| Data block |
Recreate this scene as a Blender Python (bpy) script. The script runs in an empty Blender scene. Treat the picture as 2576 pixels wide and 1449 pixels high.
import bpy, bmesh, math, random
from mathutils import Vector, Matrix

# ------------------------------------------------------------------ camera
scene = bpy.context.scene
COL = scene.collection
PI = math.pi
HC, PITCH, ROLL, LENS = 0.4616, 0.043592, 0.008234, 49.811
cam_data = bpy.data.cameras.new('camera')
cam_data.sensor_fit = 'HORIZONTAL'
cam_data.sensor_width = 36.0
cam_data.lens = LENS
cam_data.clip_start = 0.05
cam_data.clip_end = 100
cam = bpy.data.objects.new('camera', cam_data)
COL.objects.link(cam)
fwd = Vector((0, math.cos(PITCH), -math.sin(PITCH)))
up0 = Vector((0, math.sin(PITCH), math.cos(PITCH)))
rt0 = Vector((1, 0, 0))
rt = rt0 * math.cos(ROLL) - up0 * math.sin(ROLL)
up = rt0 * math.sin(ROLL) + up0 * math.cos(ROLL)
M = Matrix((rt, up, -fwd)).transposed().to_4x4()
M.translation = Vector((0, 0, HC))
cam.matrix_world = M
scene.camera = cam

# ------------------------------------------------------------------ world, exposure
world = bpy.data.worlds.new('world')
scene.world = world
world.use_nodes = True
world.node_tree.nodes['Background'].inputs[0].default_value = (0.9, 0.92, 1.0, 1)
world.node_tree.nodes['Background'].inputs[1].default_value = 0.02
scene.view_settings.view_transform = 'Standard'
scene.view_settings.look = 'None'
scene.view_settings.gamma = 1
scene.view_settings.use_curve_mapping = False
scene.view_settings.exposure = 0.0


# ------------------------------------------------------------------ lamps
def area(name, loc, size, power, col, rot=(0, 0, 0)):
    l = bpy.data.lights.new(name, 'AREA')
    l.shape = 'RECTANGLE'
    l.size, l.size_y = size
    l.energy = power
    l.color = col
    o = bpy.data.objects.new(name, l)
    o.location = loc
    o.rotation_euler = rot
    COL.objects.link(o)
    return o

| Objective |
Extract all of the material exactly as it is written.

| Answer to this task |
Recreate this scene as a Blender Python (bpy) script. The script runs in an empty Blender scene. Treat the picture as 2576 pixels wide and 1449 pixels high.
import bpy, bmesh, math, random
from mathutils import Vector, Matrix

# ------------------------------------------------------------------ camera
scene = bpy.context.scene
COL = scene.collection
PI = math.pi
HC, PITCH, ROLL, LENS = 0.4616, 0.043592, 0.008234, 49.811
cam_data = bpy.data.cameras.new('camera')
cam_data.sensor_fit = 'HORIZONTAL'
cam_data.sensor_width = 36.0
cam_data.lens = LENS
cam_data.clip_start = 0.05
cam_data.clip_end = 100
cam = bpy.data.objects.new('camera', cam_data)
COL.objects.link(cam)
fwd = Vector((0, math.cos(PITCH), -math.sin(PITCH)))
up0 = Vector((0, math.sin(PITCH), math.cos(PITCH)))
rt0 = Vector((1, 0, 0))
rt = rt0 * math.cos(ROLL) - up0 * math.sin(ROLL)
up = rt0 * math.sin(ROLL) + up0 * math.cos(ROLL)
M = Matrix((rt, up, -fwd)).transposed().to_4x4()
M.translation = Vector((0, 0, HC))
cam.matrix_world = M
scene.camera = cam

# ------------------------------------------------------------------ world, exposure
world = bpy.data.worlds.new('world')
scene.world = world
world.use_nodes = True
world.node_tree.nodes['Background'].inputs[0].default_value = (0.9, 0.92, 1.0, 1)
world.node_tree.nodes['Background'].inputs[1].default_value = 0.02
scene.view_settings.view_transform = 'Standard'
scene.view_settings.look = 'None'
scene.view_settings.gamma = 1
scene.view_settings.use_curve_mapping = False
scene.view_settings.exposure = 0.0


# ------------------------------------------------------------------ lamps
def area(name, loc, size, power, col, rot=(0, 0, 0)):
    l = bpy.data.lights.new(name, 'AREA')
    l.shape = 'RECTANGLE'
    l.size, l.size_y = size
    l.energy = power
    l.color = col
    o = bpy.data.objects.new(name, l)
    o.location = loc
    o.rotation_euler = rot
    COL.objects.link(o)
    return o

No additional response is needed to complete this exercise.